Prof. Dr. Uzunoğlu, Türkiye’nin maliyet enflasyonu karşısında 2002’den beri uyguladığı politika ve sonuçları konusunda “Talep enflasyonu söz konusu değilken maliyet enflasyonu varken biz ne yaptık? Faizi yükselteceğiz. Bu doğru bir yaklaşım değildi. Şöyle düşünülmüş olabilir: Faizi yükseltsin ki kuru aşağıya çeksin. Kuru aşağıya çekince dışarıdan sıcak para gelsin. Sıcak para gelirse döviz aşağıya doğru daha da iner. Böylece ithal edilen malların maliyetleri düşer. Türkiye’de enflasyonla mücadele etmiş olur. 2002 yılından beri sürekli yaptığımız olay bu bizim. Fırsatını bulunca kuru aşağıya doğru çek. İthalatı ucuzlat. Yerli üreticinin üretip üretmediğine bakmadan ilgilenmeden ithal et. Aynı Amerika’nın yaptığı gibi Çin’den ucuz ithalat yap, enflasyonu kontrol et. Bizim yıllardan beri politikamız bu. Artık bu politika üzerine gidemeyiz. Bunu artık görmemiz lazım. Dünyadaki dengeler bizim çok lehimize değil, politik riskler var. Burada biz kısa vadeli sermaye hareketlerine açık bir ülke olamayız. Böyle bir lüksümüz yok bizim.
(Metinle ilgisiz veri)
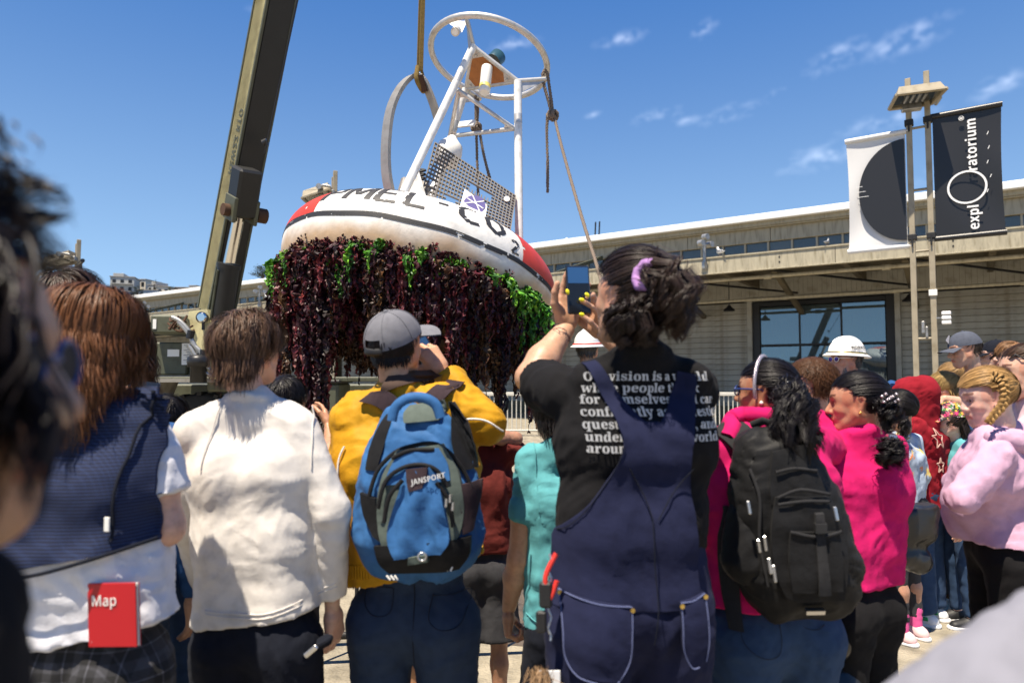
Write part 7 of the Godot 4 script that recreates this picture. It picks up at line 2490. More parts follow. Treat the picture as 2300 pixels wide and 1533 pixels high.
# --- the girl in the pink hoodie with the black pack
func person_hoodie_pack():
	var d := 2.1
	var j := {"pel": P(1735, 1400, d), "waist": P(1735, 1240, d), "chest": P(1725, 1100, d), "neck": P(1722, 950, d), "head": P(1727, 882, d), "shL": P(1628, 1000, d - 0.03), "shR": P(1815, 985, d + 0.03), "elL": P(1588, 1180, d + 0.0), "wrL": P(1590, 1290, d + 0.2), "elR": P(1868, 1010, d + 0.22), "wrR": P(1815, 930, d + 0.26)}
	var q := person("girl in hot pink hoodie and glitter hairband wearing a black backpack", 1735, d, 1.62, deg_to_rad(12), {"J": j, "w": 1.25, "girth": 1.22, "cell": 0.0095, "skin": Color(0.33, 0.16, 0.09), "yaw": 40, "pitch": 2, "hs": 0.82, "shirt": M.c_pink, "hem": q_y(1600, 1345, d), "ease": 0.015, "sleeve": 1.95, "sl_r": 0.014, "fold": 0.006, "pants": M.jean, "leg_r": 0.012, "top": "hoodie", "handR": [0.6, 0.05, 0.3, Vector3(-0.3, 1, 0), Vector3(-0.8, 0, 0.3)],
		"hair": {"style": "tie", "n": 4000, "tie": Vector3(0.0, 0.12, 1), "lift": 0.009, "w": 0.0013, "color": Color(0.008, 0.006, 0.007), "tint": 0.4, "line": 0.36}})
	var root: Node3D = q.root
	hair_loose(q, [[1768, 872, 1.98], [1785, 890, 1.94], [1790, 930, 1.90], [1790, 985, 1.845], [1815, 1050, 1.835]], [0.012, 0.04, 0.055, 0.065, 0.05], 3200, 0.012, 14.0, Color(0.008, 0.006, 0.007))
	var s := st()
	var T: Transform3D = q.head
	var l := []
	for k in 21:
		var a := -2.05 + 3.5 * k / 20.0
		l.append(T * Vector3(sin(a) * 0.1, 0.03 + cos(a) * 0.108, -0.02))
	tube(s, l, 0.0065, 8, true, 0.6)
	put("glitter_hairband", done(s), M.glitter, root)
	s = st(); l = []
	for k in 17: l.append(q.inv * P(1770 + cos(TAU * k / 16) * 6, 872 + sin(TAU * k / 16) * 10, 1.985))
	tube(s, l, 0.008, 8, false)
	put("hair_tie", done(s), M.paper, root)
	glasses(q, M.blue_frame, M.glass)
	s = st(); lathe(s, [Vector2(0, -0.007), Vector2(0.007, 0), Vector2(0, 0.007)], 10, Transform3D(Basis(), T * Vector3(-0.082, -0.035, 0.0))); put("earring", done(s), M.paper, root)
	# hood lying on the neck
	s = st()
	seam(s, q.shirt, rows(q, [[1640, 985], [1680, 945], [1720, 935], [1770, 940], [1825, 960]], 2.00), 0.028, 0.0)
	put("hood", done(s), M.c_pink, root)
	# jeans pockets
	s = st()
	seams(root, "stitching", M.thread_dark, q.pants, rows_all(q, [[[1655, 1372], [1652, 1430], [1690, 1460], [1730, 1450], [1738, 1380]], [[1800, 1375], [1795, 1400], [1825, 1410], [1850, 1400]]], 2.00), 0.001, 0.0)
	# black backpack
	var t := thing("backpack", "large black backpack with grey zip pulls on the pink hoodie", "backpack", root.transform * (q.inv * P(1770, 1170, 1.90)), deg_to_rad(-14))
	t.rotation.z = 0.12
	var ti := t.transform.affine_inverse()
	var sh := []
	for r in [[1735, 1010, 0.05, 0.07], [1752, 1080, 0.07, 0.088], [1770, 1160, 0.088, 0.1], [1788, 1250, 0.1, 0.102], [1802, 1310, 0.09, 0.094]]:
		var c: Vector3 = ti * P(r[0], r[1], 1.92)
		sh.append(bn(c - Vector3(r[2] * 0.7, 0, 0), c + Vector3(r[2] * 0.6, 0, 0), r[3], r[3], 0.05))
	put("main_shell", mesh_of(field(sh, 0.009), 0.008, 9.0), M.c_pblack, t)
	var xy := func(px: Array, dd: float) -> Array:
		var o := []
		for p in px:
			var v: Vector3 = ti * P(p[0], p[1], dd)
			o.append(Vector2(v.x, v.y))
		return o
	var f := func(n: String, left: Array, right: Array, out: float, m: Material, amp := 0.004, th := 0.03):
		return put(n, sheet(sh, xy.call(left, 1.79), xy.call(right, 1.79), out, 12, 5, amp, 6.0, th), m, t)
	f.call("upper_pocket", [[1742, 1020], [1735, 1090], [1738, 1140]], [[1820, 1000], [1850, 1080], [1868, 1130]], 0.012, M.c_pblack)
	f.call("front_pocket", [[1745, 1120], [1735, 1200], [1745, 1290], [1775, 1360]], [[1868, 1115], [1892, 1180], [1905, 1260], [1895, 1345]], 0.03, M.c_pblack, 0.007)
	f.call("pouch", [[1775, 1192], [1772, 1260], [1780, 1330]], [[1880, 1190], [1888, 1255], [1888, 1320]], 0.048, M.c_pblack, 0.006)
	f.call("centre_strap", [[1828, 1150], [1830, 1220], [1836, 1330]], [[1846, 1148], [1850, 1220], [1862, 1328]], 0.058, M.c_strap2)
	f.call("buckle", [[1826, 1170], [1826, 1190]], [[1850, 1168], [1850, 1188]], 0.066, M.black, 0.0)
	f.call("label", [[1815, 1378], [1816, 1388]], [[1856, 1374], [1856, 1384]], 0.03, M.silver, 0.0)
	var sp := [bn(ti * P(1672, 1160, 1.92), ti * P(1680, 1250, 1.92), 0.05, 0.075, 0.03), bn(ti * P(1690, 1130, 1.92), ti * P(1700, 1210, 1.92), 0.035, 0.055, 0.03)]
	put("side_pouch", mesh_of(field(sp, 0.009), 0.005, 3.0), M.c_pblack, t)
	s = st()
	for z in [[[[1748, 1065], [1790, 1055], [1840, 1060]], 0.018], [[[1750, 1120], [1800, 1100], [1865, 1110]], 0.034], [[[1690, 1060], [1712, 1130], [1712, 1220], [1730, 1330]], 0.008], [[[1775, 1192], [1830, 1200], [1885, 1188]], 0.052], [[[1750, 1135], [1810, 1125], [1862, 1125]], 0.036]]:
		seams(t, "zip", M.c_strap2, sh, [xy.call(z[0], 1.79)], 0.0045, z[1], 0.6)
	for z in [[1705, 1215, 1245], [1718, 1205, 1240], [1728, 1255, 1290], [1738, 1270, 1308], [1872, 1135, 1165], [1683, 1130, 1160]]:
		s = st()
		var zz: Array = xy.call([[z[0], z[1]], [z[0] + 5, z[2]]], 1.79)
		var p0 := lay(sh, zz[0].x, zz[0].y, 0.045); var p1 := lay(sh, zz[1].x, zz[1].y, 0.045)
		beam(s, p0, p1, 0.009, 0.005, Vector3(0, 0, 1), 0.002)
		put("zip_pull", done(s), M.silver, t)
	for e in [[[[1618, 975], [1650, 950], [1690, 950]], [[1640, 1010], [1670, 985], [1700, 985]]], [[[1612, 1130], [1618, 1250], [1622, 1400]], [[1630, 1130], [1640, 1250], [1642, 1400]]]]:
		put("strap", sheet(q.shirt, rows(q, e[0], 2.00), rows(q, e[1], 2.00), 0.022, 6, 6, 0.0, 0, 0.014), M.c_strap2, t)
		t.get_child(t.get_child_count() - 1).transform = ti * root.transform
	s = st(); tube(s, [ti * P(1690, 955, 1.96), ti * P(1715, 945, 1.92), ti * P(1745, 955, 1.90)], 0.012, 8, true, 0.5); put("carry_handle", done(s), M.c_strap2, t)

# --- the woman in the bright pink top
func person_pink():
	var d := 2.28
	var j := {"pel": P(1920, 1350, d), "waist": P(1918, 1210, d), "chest": P(1920, 1090, d), "neck": P(1935, 965, d), "head": P(1932, 905, d), "shL": P(1860, 1015, d + 0.05), "shR": P(1975, 1015, d + 0.05), "elL": P(1800, 1120, d + 0.2), "wrL": P(1760, 1140, d + 0.45), "elR": P(1965, 1170, d + 0.15), "wrR": P(1900, 1200, d + 0.35)}
	var q := person("woman in bright pink top with jewelled ponytail, facing left", 1930, d, 1.58, deg_to_rad(32), {"J": j, "w": 1.05, "girth": 1.02, "cell": 0.0105, "skin": Color(0.42, 0.2, 0.12), "yaw": 32, "pitch": -3, "hs": 0.83, "hcell": 0.0045, "shirt": M.c_pink, "hem": q_y(1930, 1305, d), "ease": 0.012, "sleeve": 1.6, "sl_r": 0.01, "fold": 0.006, "pants": M.c_black, "leg_r": 0.01, "top": "pink_top",
		"hair": {"style": "tie", "n": 4000, "tie": Vector3(0.25, 0.05, 1), "lift": 0.009, "w": 0.0015, "color": Color(0.008, 0.006, 0.007), "tint": 0.4, "line": 0.4}})
	hair_loose(q, [[1996, 898, 2.180], [2004, 925, 2.160], [2000, 955, 2.150], [2003, 985, 2.140]], [0.03, 0.03, 0.022, 0.012], 900, 0.008, 12.0, Color(0.008, 0.006, 0.007))
	hair_loose(q, [[2003, 985, 2.140], [2003, 1005, 2.130], [2000, 1030, 2.130], [1998, 1062, 2.130]], [0.012, 0.026, 0.032, 0.018], 900, 0.012, 18.0, Color(0.008, 0.006, 0.007), "ponytail_end")
	var s := st()
	for k in 10: lathe(s, [Vector2(0, -0.006), Vector2(0.0065, 0), Vector2(0, 0.006)], 7, Transform3D(Basis(), q.inv * P(1982 + k * 4.0, 890 + 6 * sin(k * 2.1) + (k % 2) * 7, 2.145)))
	put("jewelled_clip", done(s), M.glitter, q.root)
	s = st(); tube(s, [q.inv * P(1993, 983, 2.130), q.inv * P(2013, 985, 2.130)], 0.013, 8); put("hair_tie", done(s), M.silver, q.root)
	s = st(); lathe(s, [Vector2(0, -0.006), Vector2(0.006, 0), Vector2(0, 0.006)], 8, Transform3D(Basis(), q.head * Vector3(-0.083, -0.035, -0.002))); put("earring", done(s), M.gold, q.root)
	# black shoulder bag on her right
	var bg := thing("handbag", "black leather bucket bag at the pink-topped woman's side", "bag", P(2045, 1190, 2.3))
	var f := field([bn(Vector3(-0.035, 0.05, 0), Vector3(0.045, 0.06, 0), 0.05, 0.05, 0.03), bn(Vector3(-0.03, -0.08, 0), Vector3(0.02, -0.1, 0), 0.045, 0.045, 0.03), bn(Vector3(-0.03, 0, 0), Vector3(0.03, 0, 0), 0.052, 0.052, 0.03)], 0.009, [[Vector3(0, 0.08, 0), Vector3(-0.1, 1, 0).normalized()]])
	put("pouch", mesh_of(f, 0.004, 2.180), M.leather, bg)
	s = st(); tube(s, catmull([Vector3(-0.06, 0.06, 0.03), Vector3(-0.05, 0.12, 0.0), Vector3(-0.055, 0.3, -0.05), Vector3(-0.08, 0.42, -0.1)], 6), 0.007, 6); put("strap", done(s), M.leather, bg)
	s = st(); tube(s, [Vector3(-0.055, 0.07, 0.035), Vector3(-0.048, 0.12, 0.02)], 0.006, 6); put("clip", done(s), M.silver, bg)
	var b2 := thing("tote_bag", "dark tote bag low behind the black backpack", "bag", P(1842, 1455, 2.2))
	put("pouch", mesh_of(field([bn(Vector3(-0.05, 0.03, 0), Vector3(0.04, 0.03, 0), 0.07, 0.07, 0.03), bn(Vector3(-0.06, -0.12, 0), Vector3(0.05, -0.12, 0), 0.08, 0.08, 0.03)], 0.012), 0.006, 5.0), M.leather, b2)
	s = st(); tube(s, catmull([Vector3(-0.07, 0.08, 0), Vector3(-0.02, 0.22, 0), Vector3(0.06, 0.08, 0)], 6), 0.007, 6); put("strap", done(s), M.leather, b2)

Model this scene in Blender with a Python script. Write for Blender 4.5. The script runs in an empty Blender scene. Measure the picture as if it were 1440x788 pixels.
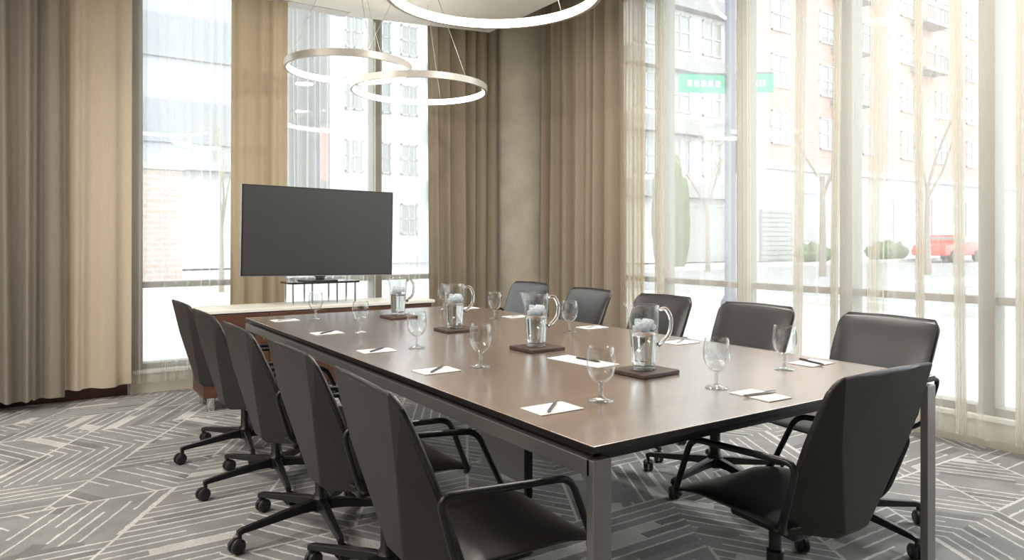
import bpy, bmesh, math, random
from mathutils import Vector, Matrix
random.seed(7)
PI = math.pi
scene = bpy.context.scene
COL = scene.collection

# ------------------------------------------------------------------ materials
def _sock(node, name, val):
    if name in node.inputs:
        node.inputs[name].default_value = val

def pbr(name, col, rough=0.5, metal=0.0, spec=0.5, coat=0.0, coat_rough=0.1, sheen=0.0, var=0.0, scale=40.0, bump=0.0, stretch=None):
    m = bpy.data.materials.new(name); m.use_nodes = True
    nt = m.node_tree; b = nt.nodes['Principled BSDF']
    _sock(b, 'Base Color', (*col, 1)); _sock(b, 'Roughness', rough); _sock(b, 'Metallic', metal)
    _sock(b, 'Specular IOR Level', spec); _sock(b, 'Coat Weight', coat); _sock(b, 'Coat Roughness', coat_rough)
    _sock(b, 'Sheen Weight', sheen)
    if var or bump:
        tc = nt.nodes.new('ShaderNodeTexCoord')
        src = tc.outputs['Object']
        if stretch:
            mp = nt.nodes.new('ShaderNodeMapping'); mp.inputs['Scale'].default_value = stretch
            nt.links.new(src, mp.inputs['Vector']); src = mp.outputs['Vector']
        nz = nt.nodes.new('ShaderNodeTexNoise'); nz.inputs['Scale'].default_value = scale; nz.inputs['Detail'].default_value = 5
        nt.links.new(src, nz.inputs['Vector'])
        if var:
            mr = nt.nodes.new('ShaderNodeMapRange')
            mr.inputs['From Min'].default_value = 0.3; mr.inputs['From Max'].default_value = 0.7
            mr.inputs['To Min'].default_value = 1 - var; mr.inputs['To Max'].default_value = 1 + var
            nt.links.new(nz.outputs['Fac'], mr.inputs['Value'])
            mx = nt.nodes.new('ShaderNodeVectorMath'); mx.operation = 'SCALE'
            mx.inputs[0].default_value = col
            nt.links.new(mr.outputs['Result'], mx.inputs['Scale'])
            nt.links.new(mx.outputs['Vector'], b.inputs['Base Color'])
        if bump:
            bp = nt.nodes.new('ShaderNodeBump'); bp.inputs['Strength'].default_value = bump; bp.inputs['Distance'].default_value = 0.002
            nt.links.new(nz.outputs['Fac'], bp.inputs['Height']); nt.links.new(bp.outputs['Normal'], b.inputs['Normal'])
    return m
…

Bugün gelen sıcak para yarın daha fazlasını alıp götürüyor. İki yıldan beri para çıkışı var ülkeden, halimize bakın” dedi ve ekledi: 

“Artık Türkiye ‘dışarıdan sıcak parayı nasıl çekerim’ konusunu bir tarafa bırakması lazım. İthal ettiğimiz ürünü nasıl üretiriz veya daha az ithalat nasıl yaparız, daha az ithal girdi nasıl kullanırız? Buna bakması lazım.”